Classic Film : Gone with the Wind (1939).

Re: Gone with the Wind (1939).

Brilliant movie

Re: Gone with the Wind (1939).

It's something I like on a dreary lazy Sunday afternoon. Once in awhile when I'm in the mood.
I prefer the miniseries, North and South starring Patrick Swayze and James Read and an all star cast.
Books one and two are the best. Book three? Not so much.

You asked a pretty question; I've given you the ugly answer.
Fasten Your Seatbelts….
It's Going To Be A Bumpy Night!

Re: Gone with the Wind (1939).

https://en.wikipedia.org/wiki/Bleeding_Kansas

….out of darkness, out of mind, cast down into the Halls of the Blind!

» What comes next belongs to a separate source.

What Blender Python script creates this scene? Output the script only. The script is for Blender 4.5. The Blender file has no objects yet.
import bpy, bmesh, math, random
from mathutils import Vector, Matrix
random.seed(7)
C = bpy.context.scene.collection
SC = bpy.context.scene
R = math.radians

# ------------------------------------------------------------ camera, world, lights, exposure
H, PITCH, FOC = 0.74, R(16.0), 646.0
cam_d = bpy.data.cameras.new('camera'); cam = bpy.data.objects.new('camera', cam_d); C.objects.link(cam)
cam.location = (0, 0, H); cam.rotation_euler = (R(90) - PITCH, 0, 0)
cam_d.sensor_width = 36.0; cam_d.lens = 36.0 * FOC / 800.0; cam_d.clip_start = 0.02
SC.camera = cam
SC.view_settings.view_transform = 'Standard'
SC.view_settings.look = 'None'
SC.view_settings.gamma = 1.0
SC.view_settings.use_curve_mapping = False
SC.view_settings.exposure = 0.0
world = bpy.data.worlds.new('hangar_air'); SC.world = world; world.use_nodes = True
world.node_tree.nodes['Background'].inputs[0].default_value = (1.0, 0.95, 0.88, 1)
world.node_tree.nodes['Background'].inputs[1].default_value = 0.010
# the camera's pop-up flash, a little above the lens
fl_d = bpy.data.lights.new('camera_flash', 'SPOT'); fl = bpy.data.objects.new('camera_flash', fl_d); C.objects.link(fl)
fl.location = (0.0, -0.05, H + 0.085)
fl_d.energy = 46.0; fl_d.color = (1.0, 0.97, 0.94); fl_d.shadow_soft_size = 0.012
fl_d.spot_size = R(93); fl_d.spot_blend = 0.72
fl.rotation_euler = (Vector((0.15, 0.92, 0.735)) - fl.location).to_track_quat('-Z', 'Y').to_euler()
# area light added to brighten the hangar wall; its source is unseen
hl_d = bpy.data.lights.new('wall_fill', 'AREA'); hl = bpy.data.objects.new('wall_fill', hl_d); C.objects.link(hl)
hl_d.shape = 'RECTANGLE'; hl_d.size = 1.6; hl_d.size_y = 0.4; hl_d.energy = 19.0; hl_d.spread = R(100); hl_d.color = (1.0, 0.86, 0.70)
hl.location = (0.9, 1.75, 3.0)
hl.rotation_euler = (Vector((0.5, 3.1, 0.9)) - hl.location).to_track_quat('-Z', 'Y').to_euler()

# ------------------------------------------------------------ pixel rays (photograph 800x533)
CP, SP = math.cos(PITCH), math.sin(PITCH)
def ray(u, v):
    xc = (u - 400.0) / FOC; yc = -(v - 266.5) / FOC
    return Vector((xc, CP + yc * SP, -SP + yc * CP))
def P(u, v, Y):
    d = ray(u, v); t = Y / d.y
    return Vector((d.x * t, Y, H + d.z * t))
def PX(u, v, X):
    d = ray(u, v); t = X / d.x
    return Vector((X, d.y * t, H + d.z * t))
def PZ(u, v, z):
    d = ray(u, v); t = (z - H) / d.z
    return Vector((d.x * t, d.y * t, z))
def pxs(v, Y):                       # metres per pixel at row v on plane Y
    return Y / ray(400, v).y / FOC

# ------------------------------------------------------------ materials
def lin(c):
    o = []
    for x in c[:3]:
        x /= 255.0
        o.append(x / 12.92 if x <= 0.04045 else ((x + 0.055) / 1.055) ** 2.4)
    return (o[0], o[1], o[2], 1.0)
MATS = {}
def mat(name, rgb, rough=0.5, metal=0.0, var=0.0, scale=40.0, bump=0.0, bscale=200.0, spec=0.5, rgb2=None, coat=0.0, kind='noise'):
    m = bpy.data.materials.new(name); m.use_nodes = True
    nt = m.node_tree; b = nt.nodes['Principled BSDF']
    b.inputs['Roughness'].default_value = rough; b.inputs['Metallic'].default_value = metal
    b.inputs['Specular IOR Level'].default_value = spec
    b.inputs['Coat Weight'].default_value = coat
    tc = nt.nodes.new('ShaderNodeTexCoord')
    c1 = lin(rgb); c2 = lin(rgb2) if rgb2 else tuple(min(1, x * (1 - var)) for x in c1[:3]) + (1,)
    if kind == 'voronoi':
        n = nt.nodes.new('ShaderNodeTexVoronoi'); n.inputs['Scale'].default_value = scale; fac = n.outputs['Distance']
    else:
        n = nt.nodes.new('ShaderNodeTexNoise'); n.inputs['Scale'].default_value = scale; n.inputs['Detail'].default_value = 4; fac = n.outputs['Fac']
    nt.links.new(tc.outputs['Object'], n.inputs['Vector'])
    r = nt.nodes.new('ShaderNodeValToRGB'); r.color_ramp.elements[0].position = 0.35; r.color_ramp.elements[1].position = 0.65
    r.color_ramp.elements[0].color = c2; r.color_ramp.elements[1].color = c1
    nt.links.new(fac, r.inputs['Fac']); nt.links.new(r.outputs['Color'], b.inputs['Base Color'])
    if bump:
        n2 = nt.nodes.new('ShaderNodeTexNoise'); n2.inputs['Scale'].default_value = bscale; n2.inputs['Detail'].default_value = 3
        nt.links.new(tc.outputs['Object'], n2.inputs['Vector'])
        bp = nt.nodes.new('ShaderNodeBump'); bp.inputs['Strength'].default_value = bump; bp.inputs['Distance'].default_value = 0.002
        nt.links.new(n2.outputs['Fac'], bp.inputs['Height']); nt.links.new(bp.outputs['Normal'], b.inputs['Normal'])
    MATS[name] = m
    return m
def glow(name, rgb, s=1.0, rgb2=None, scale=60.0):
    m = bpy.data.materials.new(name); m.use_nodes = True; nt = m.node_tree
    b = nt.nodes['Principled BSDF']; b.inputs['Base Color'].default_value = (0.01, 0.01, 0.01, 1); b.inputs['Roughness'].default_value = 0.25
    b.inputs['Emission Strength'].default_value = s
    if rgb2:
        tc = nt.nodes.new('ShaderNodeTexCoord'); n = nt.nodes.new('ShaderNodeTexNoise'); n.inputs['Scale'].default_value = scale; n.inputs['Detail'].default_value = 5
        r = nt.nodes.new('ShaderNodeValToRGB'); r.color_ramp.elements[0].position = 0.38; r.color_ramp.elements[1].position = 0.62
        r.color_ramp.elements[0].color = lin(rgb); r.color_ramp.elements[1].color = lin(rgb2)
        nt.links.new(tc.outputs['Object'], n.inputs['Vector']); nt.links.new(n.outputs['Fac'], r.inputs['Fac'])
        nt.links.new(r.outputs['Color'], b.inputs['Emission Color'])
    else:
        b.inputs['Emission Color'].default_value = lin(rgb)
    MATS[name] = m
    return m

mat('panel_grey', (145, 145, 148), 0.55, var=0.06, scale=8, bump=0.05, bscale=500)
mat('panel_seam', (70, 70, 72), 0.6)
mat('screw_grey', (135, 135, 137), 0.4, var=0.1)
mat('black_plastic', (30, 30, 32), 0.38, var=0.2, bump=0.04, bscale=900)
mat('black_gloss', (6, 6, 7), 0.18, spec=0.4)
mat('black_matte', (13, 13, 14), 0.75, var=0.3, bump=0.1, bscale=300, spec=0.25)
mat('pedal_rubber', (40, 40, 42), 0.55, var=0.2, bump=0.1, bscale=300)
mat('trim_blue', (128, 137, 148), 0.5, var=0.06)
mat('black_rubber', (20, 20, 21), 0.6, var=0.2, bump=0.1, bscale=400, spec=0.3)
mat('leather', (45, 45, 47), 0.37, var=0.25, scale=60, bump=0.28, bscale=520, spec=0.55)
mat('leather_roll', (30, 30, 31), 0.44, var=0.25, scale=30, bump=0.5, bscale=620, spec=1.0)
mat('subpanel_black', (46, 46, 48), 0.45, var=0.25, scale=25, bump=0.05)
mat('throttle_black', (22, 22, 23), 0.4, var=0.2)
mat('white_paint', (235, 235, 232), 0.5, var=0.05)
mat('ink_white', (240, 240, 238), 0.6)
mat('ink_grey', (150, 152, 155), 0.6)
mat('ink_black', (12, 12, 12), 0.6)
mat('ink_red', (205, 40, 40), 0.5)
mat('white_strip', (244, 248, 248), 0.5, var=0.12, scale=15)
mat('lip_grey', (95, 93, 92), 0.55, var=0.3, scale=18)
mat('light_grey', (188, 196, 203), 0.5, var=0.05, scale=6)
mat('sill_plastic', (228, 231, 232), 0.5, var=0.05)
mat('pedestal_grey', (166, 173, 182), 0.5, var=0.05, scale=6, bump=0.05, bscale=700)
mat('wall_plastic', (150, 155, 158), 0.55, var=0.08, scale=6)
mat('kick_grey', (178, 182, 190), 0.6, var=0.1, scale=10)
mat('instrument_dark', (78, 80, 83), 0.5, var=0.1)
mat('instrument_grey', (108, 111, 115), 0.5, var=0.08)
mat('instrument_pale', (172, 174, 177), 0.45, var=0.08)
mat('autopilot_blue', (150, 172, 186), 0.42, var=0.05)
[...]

Re: Gone with the Wind (1939).

Gone With the Wind was the culmination of three decades of evolving technical achievement, superior writing and brilliant casting. It was the absolute peak in cinematic art in the absolute peak year of Hollywood.

Within a few months WWII would change everything. The 1940's produced smaller, more economical features in b/w, propaganda films for the war and tons of film noir, horror and mystery movies.

Blockbuster epics like Gone With the Wind disappeared until the 1950's when studios began competing with television by using wide screen cinemascope on a gargantuan scale, beginning with The Robe (1953).

I'm sometimes amused by the fans of Titanic (1997) who overrate it almost as much as those who praise The Shawshank Redemption as the "best movie ever made."

Like Gone With the Wind, Titanic was (at the time) the end result of every technical achievement since 1939 and deserves all the accolades bestowed upon it for that reason.

That aside, the characters pale in comparison to those in David O. Selznick's masterwork and the script is adolescent tripe that becomes increasingly ridiculous as the story progresses.

Whatever your opinion of Gone With the Wind, the fact that we are still discussing the movie 80 years after it was released is proof that the movie is an enduring classic of the Hollywood studio system and one of the greatest motion pictures ever made.